Living among it all are elf brothers Ian and Barley Lightfoot — the former (Holland, here every bit the pointy-eared Peter Parker) a gawky high school inbetweener racked with adolescent anxiety, and the latter (Pratt, in Star Lord-meets-Jack Black mode) a loud, brash, fantasy-loving slacker with a penchant for prog rock and a pegasus-painted van named Guinevere. They’re complete opposites, Ian desperate to fit in with his classmates and Barley longing for the world to reconnect with its long-forgotten magic. Neither brother really remembers their father, who died before Ian was born and when Barley was young — but the pair are offered the possibility of a brief reunion with him thanks to a magic staff and crystal that will grant them one full day together.

It’s a strong framework for some of Pixar’s most elegant storytelling of recent years — a satisfying hum of adventure plotting, emotional arcs and comedy that all remain perfectly in sync.

Of course, the spell doesn’t quite go as planned, leaving the brothers with an all-new problem and only 24 hours to re-attempt it, lest they never get to see their dad again. Cue a thoroughly modern mythical mission — inspired by Barley’s beloved D&D-alike tabletop RPG ‘Quests Of Yore’ — to bag a ritual-dependent MacGuffin, a crowd-pleasing mix of odd-couple buddy comedy, ye olde road movie, and coming-of-age milestones (the film accurately depicts the sheer terror of merging onto a dual carriageway for the first time). If the beats are familiar, it’s a strong framework for some of Pixar’s most elegant storytelling of recent years — the occasionally clanking narrative gears of Toy Story 4 and even Coco replaced with a satisfying hum of adventure plotting, emotional arcs and comedy that all remain perfectly in sync. It’s pacier and more energetic than its near-two-hour runtime suggests, dovetailing into a wholly satisfying, beautifully handled finale that puts everything in its right place.

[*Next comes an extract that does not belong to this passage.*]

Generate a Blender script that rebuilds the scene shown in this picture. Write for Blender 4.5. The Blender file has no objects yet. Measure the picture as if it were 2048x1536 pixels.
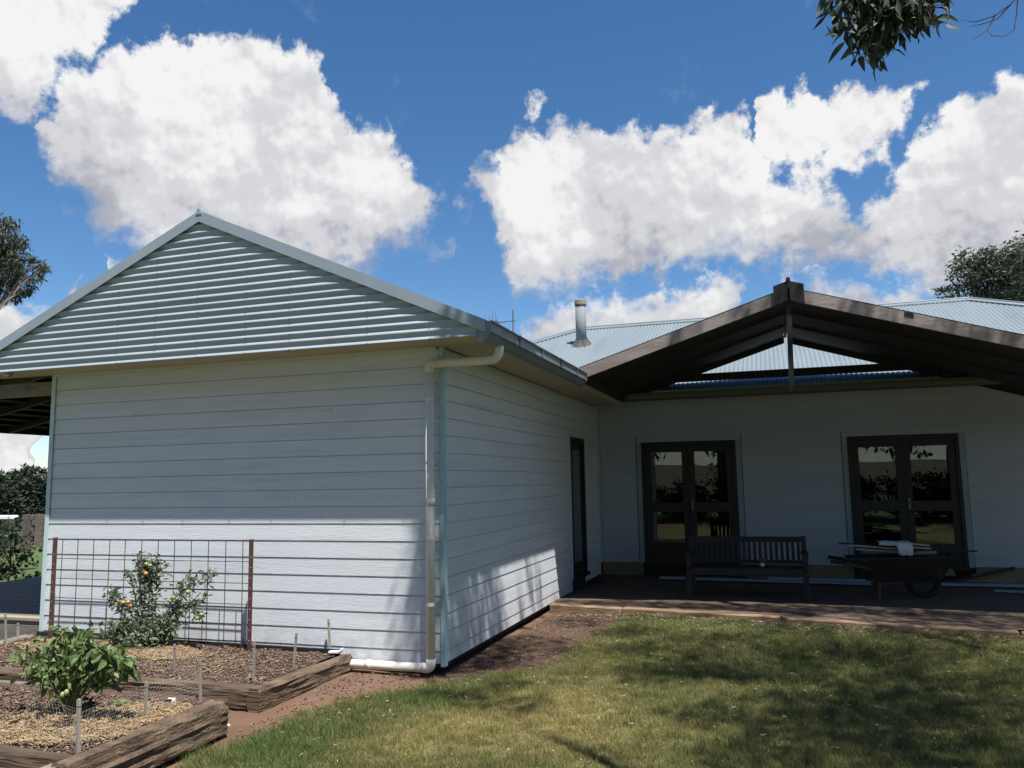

It's also one of Pixar’s outright funniest films — once the second act kicks in, the exact nature of Ian and Barley’s failed spell delivers a string of giddy sight gags, a none-more-Pixar combination of the slapstick and the surreal. Add in the easy charm and charismatic riffing of Holland and Pratt, with top-tier visual comedy right through to the curse-battling climax, and it might be the studio’s wittiest movie since Monsters, Inc. or The Incredibles. For all the lightness, it’s remarkably tender, too — pausing to take in the quiet power of one foot gently touching another, or pulling off a bizarre dance scene that starts silly and ends up sweetly poignant. Even the ‘death’ of an inanimate object in the second half has an unexpected pathos underneath the humour.

The result is a ripping yarn, heartfelt and wholly entertaining as it zips from frenetic, fairy-fighting freeway chase, to a tomb-raiding set-piece that pays tribute to Indiana Jones (Last Crusade particularly comes to mind here with the father-and-son theme). And it’s not just the boys who get to go questing — their mother Laurel (Louis-Dreyfus) teaming up with Octavia Spencer’s formerly ferocious Manticore (a lion-scorpion-bat creature who has since settled down to run a family restaurant) as she tries to track down her sons, going full sword-swinging action hero in the final reel. With an admittedly brief but welcome bit of LGBTQ+ representation, there’s something for everyone here. It’s a major step up from director Dan Scanlon, who last delivered the middling Monsters University.

Pixar’s take on the tale-as-old-as-time fantasy genre is, in many ways, traditional — a magic-fuelled (deceased) father-and-son story that eventually becomes a tribute to brotherly love. While it doesn’t break new ground for the studio, it’s a joyous reminder of just how brilliant Pixar is when working at full capacity. Like the greatest heroes of legends past, Onward is pure of heart, stalwart, and true.

Pixar returns with a great big power-chord of a movie — heart-pumping, resonant, and positively harmonious.